その代わりに、次のような感じで話し始めるのです。
“I wanna bring you back to March 2014, I was sitting next to Mr. Suzuki, the president of your company, at an Irish bar. We had just finished the annual college alumni event with great success. We were casually talking about many things, but then he said to me, “I’ve known you for a few years now, but I don’t exactly know what you do. What kind of consulting work do you do? ….”
研修だと構えていた受講者は、「2014年3月のことです」という冒頭に、「あれっ?何か違うぞ?」と思い耳を傾けます。次に、「おたくの鈴木社長とアイリッシュバーで隣り合わせになったんですが」というストーリーが続き、益々興味が出てきます。そしてこのストーリーは、「あなたのコンサルティングの仕事ってどんな仕事なの?」と聞かれた台詞からその先に展開していきますので、ここでストーリーの中の会話として私のバックグラウンドを簡潔に話してしまうことができます。更に、社長とこうやって話ができる関係だ、ということを、これまたストーリーの中でほのめかせていますので、講師の立場としての私の信頼性もそれとなくアピールしています。

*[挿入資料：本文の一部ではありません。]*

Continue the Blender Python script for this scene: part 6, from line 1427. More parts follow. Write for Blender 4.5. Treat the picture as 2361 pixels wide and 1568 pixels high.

更にその先のストーリーでは、なぜ社長が、私にこの研修を依頼しようと思ったか、その経緯や社長の意図、会社としての企業目標・ゴールなどもさらっと「ストーリー」の一部として話をしてしまい、なぜ受講者の皆さんがこの場にいるのか、という意義や動機付けにもつなげていけるのです。上記の英文をタイマーで図ってみてください。だいたい30秒くらいです。受講者の興味をひきつけるには十分な時間です。
②引用からはじめる
もうひとつ、冒頭で注目を一気にひきつける手法としては、著名人などの引用句を用いる、というものがあります。
ひとつ例をご紹介しましょう。パトリシア・フリップというプロフェッショナル・スピーカーの方の、この動画をご覧ください:
このような出だしです:
“David Bowe sang we can be a hero just for one day (ここまで見事ぴったり7秒). If you can be a hero for a day, can you be a hero for a week? If you can be a hero for a week, then a month? However, if a day is too much, can you be a hero for 10 minutes? (ここまでで25秒)”
歌手のデビッド・ボウイの歌の歌詞を引用して語りかけています。「デビッド・ボウイは、私たちは1日だけヒーローになることができる、と歌っています。もし1日ヒーローになれるなら、1週間はどうでしょう?1週間が可能なら1カ月は?でも1日でもちょっと長すぎるならば、10分間ヒーローになってみることはできるでしょうか。」
この後、いかにスピーカーとして10分間の栄光を作り上げるにはどうしたらよいのか、という話に続いていきます。どうですか?見事7秒~30秒で強烈にひきつけられませんでしたか?しかもこの引用句を本題にしっかりと繋げており、それをたった25秒で達成していますからお見事です。
みなさんも、原稿を読むスピーチから、冒頭からあっと言わせる語りかけスピーチを実践してみませんか?